Job:
Quote the listing below word for word, stopping after the line that contains "COL = sc.collection".

Recorded data:
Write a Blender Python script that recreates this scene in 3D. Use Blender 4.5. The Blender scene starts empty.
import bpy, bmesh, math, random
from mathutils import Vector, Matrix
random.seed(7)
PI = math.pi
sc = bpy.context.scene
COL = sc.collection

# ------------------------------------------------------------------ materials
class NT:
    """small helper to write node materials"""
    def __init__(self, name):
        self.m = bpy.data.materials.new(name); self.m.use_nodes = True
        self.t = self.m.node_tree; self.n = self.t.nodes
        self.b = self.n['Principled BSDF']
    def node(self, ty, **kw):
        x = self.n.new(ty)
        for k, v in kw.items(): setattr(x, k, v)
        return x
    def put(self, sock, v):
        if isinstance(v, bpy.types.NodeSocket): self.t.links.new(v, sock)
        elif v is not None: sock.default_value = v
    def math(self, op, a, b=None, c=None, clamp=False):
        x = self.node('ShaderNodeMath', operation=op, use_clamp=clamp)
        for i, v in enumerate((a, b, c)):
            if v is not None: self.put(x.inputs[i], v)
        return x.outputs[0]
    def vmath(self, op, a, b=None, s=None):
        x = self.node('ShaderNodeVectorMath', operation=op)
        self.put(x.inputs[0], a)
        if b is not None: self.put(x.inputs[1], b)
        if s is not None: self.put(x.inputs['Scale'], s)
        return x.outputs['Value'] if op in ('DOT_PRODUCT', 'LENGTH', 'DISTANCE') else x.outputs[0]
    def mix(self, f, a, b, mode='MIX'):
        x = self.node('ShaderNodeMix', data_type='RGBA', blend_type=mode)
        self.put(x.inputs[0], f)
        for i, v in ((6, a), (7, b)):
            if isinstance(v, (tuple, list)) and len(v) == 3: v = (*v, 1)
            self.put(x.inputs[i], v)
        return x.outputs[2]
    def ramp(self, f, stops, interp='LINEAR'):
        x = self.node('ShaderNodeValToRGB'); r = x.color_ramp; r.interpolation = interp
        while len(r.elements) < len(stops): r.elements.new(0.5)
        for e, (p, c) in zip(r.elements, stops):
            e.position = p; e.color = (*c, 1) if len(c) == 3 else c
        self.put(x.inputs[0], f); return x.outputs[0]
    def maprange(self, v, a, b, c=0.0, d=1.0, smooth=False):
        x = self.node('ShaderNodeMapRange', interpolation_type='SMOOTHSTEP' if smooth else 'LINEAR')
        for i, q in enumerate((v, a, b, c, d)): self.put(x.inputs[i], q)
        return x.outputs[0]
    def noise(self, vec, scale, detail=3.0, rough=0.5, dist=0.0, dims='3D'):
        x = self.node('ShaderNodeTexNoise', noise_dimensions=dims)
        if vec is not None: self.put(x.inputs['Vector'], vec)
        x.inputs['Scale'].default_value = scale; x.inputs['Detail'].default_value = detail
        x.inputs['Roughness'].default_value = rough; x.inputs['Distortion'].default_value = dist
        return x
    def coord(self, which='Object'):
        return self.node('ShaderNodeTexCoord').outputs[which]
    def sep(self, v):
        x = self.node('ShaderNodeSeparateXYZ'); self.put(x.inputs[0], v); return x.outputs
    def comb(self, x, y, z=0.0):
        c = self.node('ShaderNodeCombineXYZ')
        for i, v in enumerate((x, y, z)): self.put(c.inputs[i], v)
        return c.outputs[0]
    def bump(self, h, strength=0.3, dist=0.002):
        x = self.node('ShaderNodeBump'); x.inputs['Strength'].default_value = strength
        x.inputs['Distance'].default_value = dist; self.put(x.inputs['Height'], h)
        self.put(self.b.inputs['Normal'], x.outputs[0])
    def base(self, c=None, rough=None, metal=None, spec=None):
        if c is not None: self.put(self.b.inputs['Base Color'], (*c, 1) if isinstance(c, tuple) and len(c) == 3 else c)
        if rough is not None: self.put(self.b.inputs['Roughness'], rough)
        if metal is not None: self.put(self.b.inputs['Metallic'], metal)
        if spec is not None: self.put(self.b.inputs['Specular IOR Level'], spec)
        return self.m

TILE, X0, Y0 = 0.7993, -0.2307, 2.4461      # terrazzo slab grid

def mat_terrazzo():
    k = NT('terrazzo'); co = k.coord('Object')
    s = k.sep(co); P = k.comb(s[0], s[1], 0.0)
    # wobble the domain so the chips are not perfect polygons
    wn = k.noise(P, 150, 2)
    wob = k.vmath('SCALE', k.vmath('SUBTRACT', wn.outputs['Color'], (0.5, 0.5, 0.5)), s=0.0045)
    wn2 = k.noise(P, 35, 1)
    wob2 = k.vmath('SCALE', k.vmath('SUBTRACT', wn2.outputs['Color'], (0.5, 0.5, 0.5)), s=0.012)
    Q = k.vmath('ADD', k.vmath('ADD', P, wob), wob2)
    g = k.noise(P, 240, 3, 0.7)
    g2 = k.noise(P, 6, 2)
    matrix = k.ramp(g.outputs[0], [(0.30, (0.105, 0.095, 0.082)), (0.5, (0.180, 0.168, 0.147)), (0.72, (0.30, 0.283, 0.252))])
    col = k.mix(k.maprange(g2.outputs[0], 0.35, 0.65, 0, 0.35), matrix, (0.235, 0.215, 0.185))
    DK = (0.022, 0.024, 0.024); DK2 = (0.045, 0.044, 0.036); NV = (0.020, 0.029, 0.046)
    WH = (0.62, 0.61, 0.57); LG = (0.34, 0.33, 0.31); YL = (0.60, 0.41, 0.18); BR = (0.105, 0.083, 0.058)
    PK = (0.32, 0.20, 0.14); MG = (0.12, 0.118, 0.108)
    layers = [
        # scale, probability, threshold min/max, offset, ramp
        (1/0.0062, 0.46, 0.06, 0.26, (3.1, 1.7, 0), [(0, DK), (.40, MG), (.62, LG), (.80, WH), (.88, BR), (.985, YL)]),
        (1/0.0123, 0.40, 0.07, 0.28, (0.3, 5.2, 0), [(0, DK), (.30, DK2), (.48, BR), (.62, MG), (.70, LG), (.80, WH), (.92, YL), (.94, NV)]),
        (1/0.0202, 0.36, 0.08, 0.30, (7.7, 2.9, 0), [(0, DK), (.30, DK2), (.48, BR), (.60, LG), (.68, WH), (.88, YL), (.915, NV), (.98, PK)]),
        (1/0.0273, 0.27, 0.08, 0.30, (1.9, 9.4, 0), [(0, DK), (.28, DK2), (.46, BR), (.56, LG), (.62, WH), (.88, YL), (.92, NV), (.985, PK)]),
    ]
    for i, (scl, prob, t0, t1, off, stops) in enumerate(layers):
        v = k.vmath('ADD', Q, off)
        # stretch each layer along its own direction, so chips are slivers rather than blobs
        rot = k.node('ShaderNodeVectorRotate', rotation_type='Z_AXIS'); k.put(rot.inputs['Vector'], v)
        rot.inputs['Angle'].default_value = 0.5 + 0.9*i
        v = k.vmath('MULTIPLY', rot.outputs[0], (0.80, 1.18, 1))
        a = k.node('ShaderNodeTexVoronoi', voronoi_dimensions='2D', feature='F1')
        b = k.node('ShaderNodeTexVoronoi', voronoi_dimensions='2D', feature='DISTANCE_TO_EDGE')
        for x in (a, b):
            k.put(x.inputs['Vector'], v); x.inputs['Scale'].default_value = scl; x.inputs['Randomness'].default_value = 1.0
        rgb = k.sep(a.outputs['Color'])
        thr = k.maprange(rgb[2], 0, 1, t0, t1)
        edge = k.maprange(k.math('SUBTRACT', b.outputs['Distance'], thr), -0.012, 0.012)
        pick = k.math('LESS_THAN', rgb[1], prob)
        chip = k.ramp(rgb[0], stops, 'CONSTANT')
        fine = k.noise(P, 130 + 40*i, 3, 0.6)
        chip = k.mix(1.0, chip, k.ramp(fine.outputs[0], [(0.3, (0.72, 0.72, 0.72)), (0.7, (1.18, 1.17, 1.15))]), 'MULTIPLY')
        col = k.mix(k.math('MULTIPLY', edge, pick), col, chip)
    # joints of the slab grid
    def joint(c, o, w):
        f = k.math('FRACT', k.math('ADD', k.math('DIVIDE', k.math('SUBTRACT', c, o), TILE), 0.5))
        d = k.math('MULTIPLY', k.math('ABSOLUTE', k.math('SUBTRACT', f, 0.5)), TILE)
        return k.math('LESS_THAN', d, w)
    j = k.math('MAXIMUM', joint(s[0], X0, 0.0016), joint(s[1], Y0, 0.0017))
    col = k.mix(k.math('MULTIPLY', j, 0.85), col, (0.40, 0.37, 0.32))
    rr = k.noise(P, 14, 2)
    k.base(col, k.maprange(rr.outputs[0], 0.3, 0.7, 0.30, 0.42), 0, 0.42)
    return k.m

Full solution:
Write a Blender Python script that recreates this scene in 3D. Use Blender 4.5. The Blender scene starts empty.
import bpy, bmesh, math, random
from mathutils import Vector, Matrix
random.seed(7)
PI = math.pi
sc = bpy.context.scene
COL = sc.collection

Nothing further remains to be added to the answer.